Much work has been done investigating programming paradigms. Common paradigms include imperative, functional, object oriented and aspect oriented. However, we have developed the idea of type oriented programming. Taking the familiar concept of a type we have associated in depth runtime semantics with such, so that the behaviour of variable usage (i.e. access and assignment) can be determined by analysing the specific type. In many languages there is the requirement to combine a number of attributes with a variable, to this end we allow for the programmer to combine types together to form a supertype (type chain.)

Type Chains

A type chain is a collection of types, combined together by the programmer. It is this type chain that will determine the behaviour of a specific variable.

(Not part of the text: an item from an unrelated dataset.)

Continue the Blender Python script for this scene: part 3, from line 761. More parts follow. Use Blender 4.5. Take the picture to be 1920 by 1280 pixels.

Precidence in the type chain is from right to left (i.e. the last added type will override behaviour of previously added types.) This precidence allows for the programmer to add additonal information, either perminantly or for a specific expression, as the code progresses.

Type Variables

Type variables are an interesting concept. Similar to normal program variables they are declared to hold a type chain. Throughout program execution they can be dealt with like normal program variables and can be checked via conditionals, assigned and modified.

Advantages of the Approach

There are a number of advantages to type oriented programming

  • Efficiency - The rich amount of information allows the compiler to perform much static analysis and optimisation resulting in increased efficiency.
  • Simplicity - By providing a clean type library the programmer can use well documented types to control many aspects of their code.
  • Simpler language - By taking the majority of the language complexity away and placing it into a loosely coupled type library, the language is simplier from a design and implementation (compiler's) point of view. Adding numerous language keywords often results in a brittle design, using type oriented programming this is avoided
  • Maintainability - By changing the type one can have considerable effect on the semantics of code, by abstracting the programmer away this makes the code simpler, more flexible and easier to maintain.